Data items
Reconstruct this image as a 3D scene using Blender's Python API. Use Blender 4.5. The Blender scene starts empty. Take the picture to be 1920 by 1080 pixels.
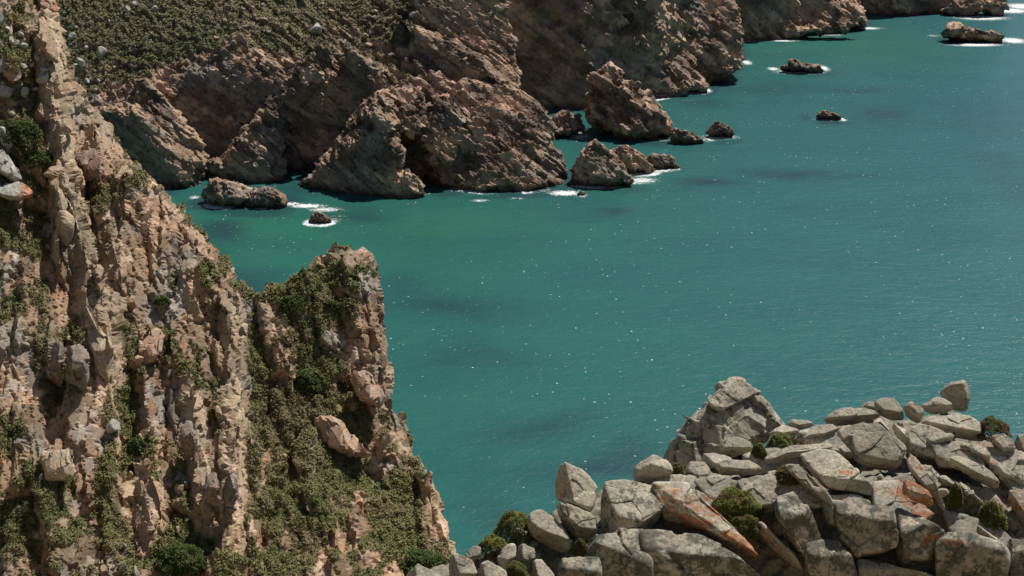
import bpy, bmesh, math, random
import numpy as np
from mathutils import Vector
from mathutils.bvhtree import BVHTree

# ------------------------------------------------------------------ camera, sky, sun
sc = bpy.context.scene
CAM_H, PITCH, FPX = 90.0, math.radians(20.0), 2727.0
cd = bpy.data.cameras.new('camera'); cam = bpy.data.objects.new('camera', cd)
sc.collection.objects.link(cam); sc.camera = cam
cam.location = (0, 0, CAM_H); cam.rotation_euler = (math.radians(90) - PITCH, 0, 0)
cd.sensor_width = 36; cd.lens = FPX / 1920 * 36; cd.clip_start = 0.5; cd.clip_end = 20000

SUN_EL, SUN_AZ = math.radians(60), math.radians(40)      # azimuth from +Y towards +X
SUN = np.array([math.sin(SUN_AZ) * math.cos(SUN_EL), math.cos(SUN_AZ) * math.cos(SUN_EL), math.sin(SUN_EL)])
w = bpy.data.worlds.new('World'); sc.world = w; w.use_nodes = True
nt = w.node_tree; bg = nt.nodes['Background']
sky = nt.nodes.new('ShaderNodeTexSky'); sky.sky_type = 'NISHITA'; sky.sun_disc = False
sky.sun_elevation = SUN_EL; sky.sun_rotation = SUN_AZ; sky.altitude = 50; sky.air_density = 1.0; sky.dust_density = 1.2
nt.links.new(sky.outputs[0], bg.inputs[0]); bg.inputs[1].default_value = 0.05
sl = bpy.data.lights.new('sun', 'SUN'); sl.energy = 5.0; sl.angle = math.radians(0.53); sl.color = (1, .95, .87)
so = bpy.data.objects.new('sun', sl); sc.collection.objects.link(so)
so.rotation_euler = Vector(SUN).to_track_quat('Z', 'Y').to_euler(); so.location = (60, 80, 200)
sc.view_settings.view_transform = 'Standard'; sc.view_settings.look = 'None'
sc.view_settings.exposure = 0.0; sc.view_settings.gamma = 1
sc.cycles.max_bounces = 5; sc.cycles.diffuse_bounces = 1; sc.cycles.glossy_bounces = 2
sc.cycles.caustics_reflective = False; sc.cycles.caustics_refractive = False

rng = np.random.default_rng(7)
V3 = lambda *a: np.array(a, float)
FW = V3(0, math.cos(PITCH), -math.sin(PITCH)); UP = V3(0, math.sin(PITCH), math.cos(PITCH)); RT = V3(1, 0, 0)
CAM = V3(0, 0, CAM_H)

def ray(u, v):
    d = FW + (u - 960) / FPX * RT - (v - 540) / FPX * UP
    return d / np.linalg.norm(d)
def P(u, v, y):                       # the world point seen at u, v whose ground distance is y
    d = ray(u, v); return CAM + d * (y / d[1])
def Z0(u, v, z=0.0):
    d = ray(u, v); return CAM + d * ((z - CAM_H) / d[2])
def proj(p):
    q = p - CAM; a = q @ FW
    return 960 + FPX * (q @ RT) / a, 540 - FPX * (q @ UP) / a

# ------------------------------------------------------------------ noise
def _h(ix, iy, iz, s):
    h = (ix.astype(np.int64) * 73856093) ^ (iy.astype(np.int64) * 19349663) ^ (iz.astype(np.int64) * 83492791) ^ (s * 2654435761 % 4294967291)
    h = (h & 0xffffffff).astype(np.uint64)
    h = ((h ^ (h >> np.uint64(15))) * np.uint64(0x2c1b3c6d)) & np.uint64(0xffffffff)
    h = ((h ^ (h >> np.uint64(12))) * np.uint64(0x297a2d39)) & np.uint64(0xffffffff)
    return (h ^ (h >> np.uint64(15))).astype(np.float64) / 4294967295.0
def vnoise(p, s=0):
    i = np.floor(p).astype(np.int64); f = p - i; f = f * f * (3 - 2 * f); r = 0
    for dx in (0, 1):
        for dy in (0, 1):
            for dz in (0, 1):
                wgt = (f[:, 0] if dx else 1 - f[:, 0]) * (f[:, 1] if dy else 1 - f[:, 1]) * (f[:, 2] if dz else 1 - f[:, 2])
                r = r + wgt * _h(i[:, 0] + dx, i[:, 1] + dy, i[:, 2] + dz, s)
    return r * 2 - 1
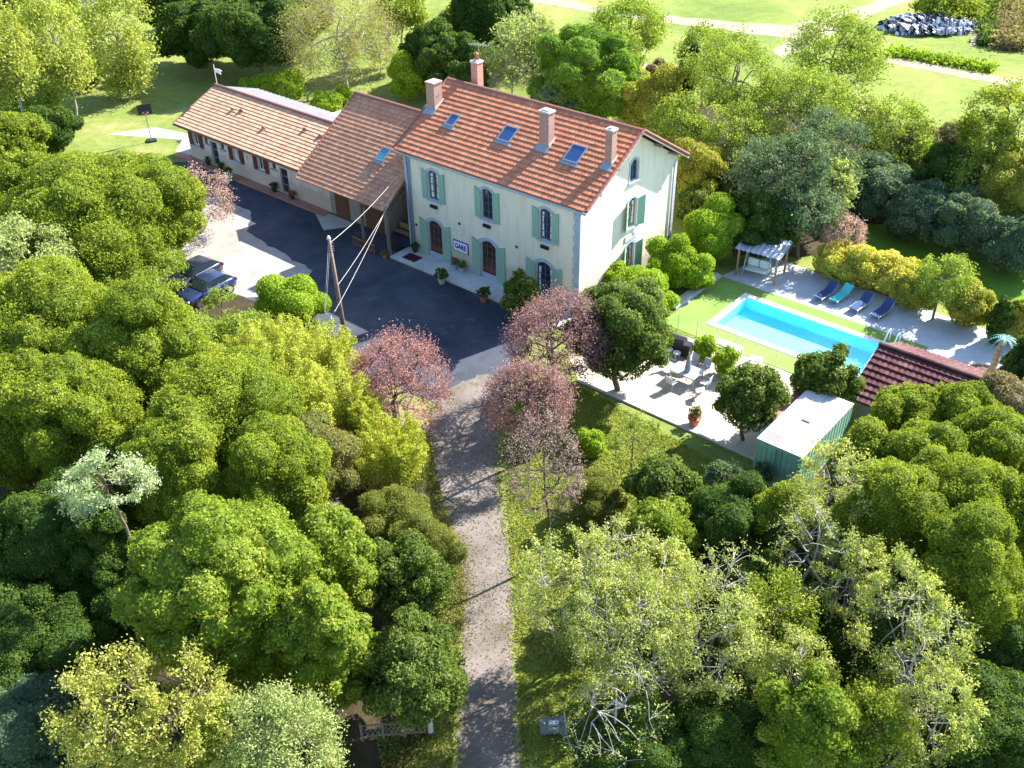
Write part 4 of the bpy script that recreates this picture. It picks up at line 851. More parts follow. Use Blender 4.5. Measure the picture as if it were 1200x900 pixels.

Exercise directions —
Return, please, the exact lines from the beginning of the entries above through the line containing "from mathutils.bvhtree import BVHTree", both included; pictures are left out.

Completed exercise —
Reconstruct this image as a 3D scene using Blender's Python API. Use Blender 4.5. The Blender scene starts empty. Take the picture to be 1920 by 1080 pixels.
import bpy, bmesh, math, random
import numpy as np
from mathutils import Vector
from mathutils.bvhtree import BVHTree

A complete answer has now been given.